Several senior Russian missile specialists have visited Iran over the past year, highlighting Tehran’s growing defense ties with Moscow, according to Reuters review of travel records and employment data.
Documents detailing two group bookings and the passenger manifest for the second flight show seven weapons experts were booked to travel from Moscow to Tehran aboard two flights on April 24 and Sept. 17 last year.
The booking records include the men's passport numbers, with six of the seven having the prefix “20,” which denotes a passport used for official state business.
According to an edict published by the Russian government and a document on the Russian Foreign Ministry’s website, these passports are issued to government officials on foreign work trips and military personnel stationed abroad.
Reuters was unable to determine the purpose of their visits to Iran.
A senior Iranian Defense Ministry official said Russian missile experts made multiple visits to Iranian missile production sites last year, including two underground facilities, with some of the visits occurring in September. The official, who requested anonymity due to security concerns, did not specify the sites.
A Western defense official monitoring Iran’s defense cooperation with Russia, who also requested anonymity, said an unspecified number of Russian missile experts visited an Iranian missile base about 15 kilometers (9 miles) west of the port of Amirabad on Iran’s Caspian Sea coast in September.
Reuters could not confirm whether the visitors mentioned by the officials included the Russians on the two flights.
The seven Russians identified by Reuters all have senior military backgrounds. A review of Russian databases containing employment information, including tax, phone, and vehicle records, shows that two are colonels and two are lieutenant colonels.
Two are experts in air-defense missile systems, three specialize in artillery and rocketry, one has experience in advanced weapons development, and another has worked at a missile-testing range, the records show. Reuters could not establish whether all of them are still in those roles, as the employment data ranged from 2021 to 2024.
Their flights to Tehran came at a precarious time for Iran, which found itself engaged in tit-for-tat strikes with Israel in April and October.
Reuters contacted all seven men by phone: Five denied visiting Iran, denied working for the military, or both. One declined to comment, and another hung up.
Iran’s Defense and Foreign Ministries declined to comment, as did the public relations office of the Islamic Revolutionary Guard Corps, which oversees Iran’s ballistic missile program. The Russian Defense Ministry also did not respond to a request for comment.
The two countries signed a 20-year military pact in Moscow in January, solidifying their defense ties. Cooperation has already influenced Russia’s war in Ukraine, with large numbers of Iranian-designed Shahed drones deployed on the battlefield.
The flight booking information for the seven travelers was provided to Reuters by Hooshyaran-e Vatan, a group of activist hackers opposed to the Iranian government. The hackers said the seven were traveling with VIP status.
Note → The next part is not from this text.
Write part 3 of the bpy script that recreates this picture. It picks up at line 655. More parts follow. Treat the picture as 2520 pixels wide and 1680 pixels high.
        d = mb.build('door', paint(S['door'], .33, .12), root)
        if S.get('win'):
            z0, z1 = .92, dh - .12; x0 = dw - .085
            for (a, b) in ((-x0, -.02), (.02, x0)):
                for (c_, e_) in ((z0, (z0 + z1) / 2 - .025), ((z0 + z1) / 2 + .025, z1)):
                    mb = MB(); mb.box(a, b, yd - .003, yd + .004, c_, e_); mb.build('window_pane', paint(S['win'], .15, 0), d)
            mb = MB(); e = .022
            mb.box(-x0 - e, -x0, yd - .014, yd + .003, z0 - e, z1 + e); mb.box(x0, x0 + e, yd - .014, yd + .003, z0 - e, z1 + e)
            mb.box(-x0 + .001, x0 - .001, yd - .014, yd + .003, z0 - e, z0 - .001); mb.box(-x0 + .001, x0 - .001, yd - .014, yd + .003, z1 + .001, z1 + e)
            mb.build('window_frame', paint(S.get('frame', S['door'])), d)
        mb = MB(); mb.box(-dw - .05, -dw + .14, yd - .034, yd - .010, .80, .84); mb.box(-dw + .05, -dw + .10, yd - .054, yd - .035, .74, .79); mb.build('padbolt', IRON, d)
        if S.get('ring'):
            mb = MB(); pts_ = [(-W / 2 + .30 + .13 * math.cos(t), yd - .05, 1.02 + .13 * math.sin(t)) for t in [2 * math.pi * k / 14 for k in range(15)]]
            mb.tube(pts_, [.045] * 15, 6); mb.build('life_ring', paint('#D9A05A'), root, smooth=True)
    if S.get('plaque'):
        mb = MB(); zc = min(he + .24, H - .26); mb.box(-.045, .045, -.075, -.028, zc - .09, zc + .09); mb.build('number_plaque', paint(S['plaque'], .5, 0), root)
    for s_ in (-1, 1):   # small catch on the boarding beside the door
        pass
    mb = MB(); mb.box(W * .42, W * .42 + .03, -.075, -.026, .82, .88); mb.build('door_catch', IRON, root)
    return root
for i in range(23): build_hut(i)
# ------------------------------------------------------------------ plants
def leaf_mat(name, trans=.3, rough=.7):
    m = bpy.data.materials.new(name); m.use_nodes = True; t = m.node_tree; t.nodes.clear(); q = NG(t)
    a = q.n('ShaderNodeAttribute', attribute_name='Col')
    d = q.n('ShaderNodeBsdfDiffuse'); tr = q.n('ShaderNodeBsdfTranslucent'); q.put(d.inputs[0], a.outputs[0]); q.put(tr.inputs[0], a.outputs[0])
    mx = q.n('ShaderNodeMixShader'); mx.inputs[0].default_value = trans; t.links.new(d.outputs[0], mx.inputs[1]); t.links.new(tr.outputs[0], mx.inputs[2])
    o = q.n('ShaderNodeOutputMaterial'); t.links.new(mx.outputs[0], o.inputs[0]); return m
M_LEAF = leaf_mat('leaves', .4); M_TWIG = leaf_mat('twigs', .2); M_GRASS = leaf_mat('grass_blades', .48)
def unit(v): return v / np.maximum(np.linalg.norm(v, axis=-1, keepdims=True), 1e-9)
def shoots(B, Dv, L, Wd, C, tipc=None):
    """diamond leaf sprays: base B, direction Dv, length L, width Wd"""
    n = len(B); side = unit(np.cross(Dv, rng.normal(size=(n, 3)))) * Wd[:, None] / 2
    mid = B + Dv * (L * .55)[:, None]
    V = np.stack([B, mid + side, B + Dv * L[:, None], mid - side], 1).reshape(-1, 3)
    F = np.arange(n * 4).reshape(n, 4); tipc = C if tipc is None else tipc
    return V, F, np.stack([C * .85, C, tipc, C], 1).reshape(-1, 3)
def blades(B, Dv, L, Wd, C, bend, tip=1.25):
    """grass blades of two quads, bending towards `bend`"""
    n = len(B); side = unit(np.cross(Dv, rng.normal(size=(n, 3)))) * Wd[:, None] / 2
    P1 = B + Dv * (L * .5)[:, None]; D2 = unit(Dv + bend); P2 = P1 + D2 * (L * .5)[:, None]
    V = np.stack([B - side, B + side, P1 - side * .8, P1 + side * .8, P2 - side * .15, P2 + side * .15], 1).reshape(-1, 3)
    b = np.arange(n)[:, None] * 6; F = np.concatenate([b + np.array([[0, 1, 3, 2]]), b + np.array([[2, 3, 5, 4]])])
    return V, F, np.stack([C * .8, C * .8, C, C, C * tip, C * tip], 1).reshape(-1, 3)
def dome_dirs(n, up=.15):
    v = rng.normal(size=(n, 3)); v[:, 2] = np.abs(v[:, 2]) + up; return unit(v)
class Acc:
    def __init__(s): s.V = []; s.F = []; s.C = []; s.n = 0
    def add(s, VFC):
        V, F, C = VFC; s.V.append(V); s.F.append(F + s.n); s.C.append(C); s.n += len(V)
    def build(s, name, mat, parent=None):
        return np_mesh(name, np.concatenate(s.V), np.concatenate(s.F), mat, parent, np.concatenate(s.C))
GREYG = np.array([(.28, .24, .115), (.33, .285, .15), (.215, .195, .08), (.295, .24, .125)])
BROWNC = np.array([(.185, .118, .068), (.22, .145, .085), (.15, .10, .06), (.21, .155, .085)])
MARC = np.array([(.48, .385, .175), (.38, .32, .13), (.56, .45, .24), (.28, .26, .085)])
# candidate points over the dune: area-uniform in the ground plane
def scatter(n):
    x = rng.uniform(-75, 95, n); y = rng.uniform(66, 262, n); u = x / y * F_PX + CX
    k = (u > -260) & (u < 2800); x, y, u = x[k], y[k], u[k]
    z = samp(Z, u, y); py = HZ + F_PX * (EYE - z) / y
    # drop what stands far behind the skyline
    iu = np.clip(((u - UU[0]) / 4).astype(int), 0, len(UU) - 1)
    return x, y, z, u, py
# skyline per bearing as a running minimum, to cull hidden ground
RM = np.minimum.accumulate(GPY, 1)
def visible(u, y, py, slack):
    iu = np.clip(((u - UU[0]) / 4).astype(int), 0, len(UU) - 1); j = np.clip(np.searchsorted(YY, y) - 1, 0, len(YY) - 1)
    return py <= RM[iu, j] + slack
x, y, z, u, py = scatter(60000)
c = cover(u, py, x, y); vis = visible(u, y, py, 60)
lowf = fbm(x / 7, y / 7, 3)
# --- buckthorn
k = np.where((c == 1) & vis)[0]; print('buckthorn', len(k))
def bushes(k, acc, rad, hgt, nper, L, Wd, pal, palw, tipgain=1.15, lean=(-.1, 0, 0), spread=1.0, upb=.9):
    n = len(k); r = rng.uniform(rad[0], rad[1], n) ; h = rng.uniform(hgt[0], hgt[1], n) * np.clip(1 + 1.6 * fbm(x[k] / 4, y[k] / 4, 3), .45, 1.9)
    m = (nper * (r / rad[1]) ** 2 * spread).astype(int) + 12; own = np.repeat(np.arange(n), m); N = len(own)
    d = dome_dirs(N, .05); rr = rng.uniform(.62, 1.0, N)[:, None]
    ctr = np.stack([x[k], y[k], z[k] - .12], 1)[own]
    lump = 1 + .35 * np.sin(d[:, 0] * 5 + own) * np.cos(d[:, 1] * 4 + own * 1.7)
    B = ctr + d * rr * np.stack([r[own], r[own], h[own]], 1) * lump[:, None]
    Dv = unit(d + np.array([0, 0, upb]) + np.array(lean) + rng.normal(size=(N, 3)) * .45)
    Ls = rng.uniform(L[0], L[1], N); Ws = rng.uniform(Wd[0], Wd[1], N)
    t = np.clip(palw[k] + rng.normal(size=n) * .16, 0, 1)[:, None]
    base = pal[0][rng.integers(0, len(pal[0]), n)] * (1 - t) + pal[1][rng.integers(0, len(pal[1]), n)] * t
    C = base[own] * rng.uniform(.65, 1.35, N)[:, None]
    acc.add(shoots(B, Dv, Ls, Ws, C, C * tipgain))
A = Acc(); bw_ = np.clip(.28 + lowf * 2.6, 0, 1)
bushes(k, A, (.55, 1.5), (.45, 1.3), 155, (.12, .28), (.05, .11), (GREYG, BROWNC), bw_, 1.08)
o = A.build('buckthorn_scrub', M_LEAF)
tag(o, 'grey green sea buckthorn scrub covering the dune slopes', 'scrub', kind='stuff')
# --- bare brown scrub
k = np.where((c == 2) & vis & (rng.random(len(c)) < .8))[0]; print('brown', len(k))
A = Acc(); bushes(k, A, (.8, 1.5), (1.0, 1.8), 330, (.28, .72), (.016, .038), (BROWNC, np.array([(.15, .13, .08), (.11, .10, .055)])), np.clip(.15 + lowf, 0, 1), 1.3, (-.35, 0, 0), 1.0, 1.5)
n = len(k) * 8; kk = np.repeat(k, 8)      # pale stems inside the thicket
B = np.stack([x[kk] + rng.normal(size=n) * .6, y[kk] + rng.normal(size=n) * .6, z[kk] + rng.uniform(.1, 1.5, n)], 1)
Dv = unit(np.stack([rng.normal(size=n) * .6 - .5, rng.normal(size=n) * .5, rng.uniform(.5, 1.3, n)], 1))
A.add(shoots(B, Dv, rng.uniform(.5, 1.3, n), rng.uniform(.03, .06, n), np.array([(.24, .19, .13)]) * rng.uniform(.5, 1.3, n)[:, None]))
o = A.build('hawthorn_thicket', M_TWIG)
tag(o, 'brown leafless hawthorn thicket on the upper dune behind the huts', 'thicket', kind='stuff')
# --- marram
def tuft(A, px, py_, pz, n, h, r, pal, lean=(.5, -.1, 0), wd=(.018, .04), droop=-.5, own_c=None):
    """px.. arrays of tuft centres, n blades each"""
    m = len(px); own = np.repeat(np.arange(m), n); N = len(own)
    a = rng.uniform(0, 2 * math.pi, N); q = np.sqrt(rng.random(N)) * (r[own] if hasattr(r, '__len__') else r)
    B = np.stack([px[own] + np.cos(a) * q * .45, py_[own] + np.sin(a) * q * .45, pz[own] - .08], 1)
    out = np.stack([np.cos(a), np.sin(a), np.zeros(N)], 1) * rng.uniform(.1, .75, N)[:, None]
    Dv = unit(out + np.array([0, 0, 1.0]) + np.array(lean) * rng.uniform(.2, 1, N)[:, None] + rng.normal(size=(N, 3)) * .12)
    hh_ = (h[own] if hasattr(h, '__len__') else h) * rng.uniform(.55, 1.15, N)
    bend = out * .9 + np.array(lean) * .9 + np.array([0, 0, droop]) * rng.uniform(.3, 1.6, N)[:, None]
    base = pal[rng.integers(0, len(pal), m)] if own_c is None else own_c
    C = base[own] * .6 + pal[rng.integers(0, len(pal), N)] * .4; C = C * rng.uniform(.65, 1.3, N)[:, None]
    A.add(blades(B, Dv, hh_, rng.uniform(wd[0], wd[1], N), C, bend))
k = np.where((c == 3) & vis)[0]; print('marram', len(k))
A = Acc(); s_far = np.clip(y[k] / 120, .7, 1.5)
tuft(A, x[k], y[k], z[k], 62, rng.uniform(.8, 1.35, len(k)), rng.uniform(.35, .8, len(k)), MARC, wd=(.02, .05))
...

Reuters corroborated the information with the Russian passenger manifest for the September flight, which was provided by a source with access to Russian state databases. However, the news agency was unable to access a manifest for the earlier flight, so it could not verify whether the five Russian specialists booked on it made the trip.
Denis Kalko, 48, and Vadim Malov, 46, were among the five Russian weapons experts booked on the April flight, records show.
Kalko worked at the Defense Ministry’s Academy for Military Anti-Aircraft Defense, according to tax records from 2021. Malov worked for a military unit that trains anti-aircraft missile forces, according to car ownership records from 2024.
Andrei Gusev, 45, Alexander Antonov, 43, and Marat Khusainov, 54, were also booked on the April flight. Gusev, a lieutenant colonel, is deputy head of the faculty of General Purpose Rockets and Artillery Munitions at the Defense Ministry’s Penza Artillery Engineering Institute, according to a 2021 news item on the institute’s website.
Antonov has worked at the Main Rocket and Artillery Directorate of the Defense Ministry, according to car registration records from 2024. Bank data shows Khusainov, a colonel, has worked at the Kapustin Yar missile-testing range.
One of the two passengers aboard the second flight to Tehran in September was Sergei Yurchenko, 46, who also worked at the Rocket and Artillery Directorate, according to undated mobile phone records. His passport number had the prefix “22.” Reuters could not determine what that signifies, though according to the Russian government's edict on passports, it is not used by private citizens or diplomats.
The other passenger on the September flight was 46-year-old Oleg Fedosov. Residence records list his address as the office of the Directorate of Advanced Inter-Service Research and Special Projects, a Defense Ministry branch tasked with developing next-generation weapons systems.
Fedosov previously flew from Tehran to Moscow in October 2023, according to Russian border crossing records viewed by Reuters. On that occasion, as well as for the September 2024 flight, he used a passport reserved for official state business, the records show.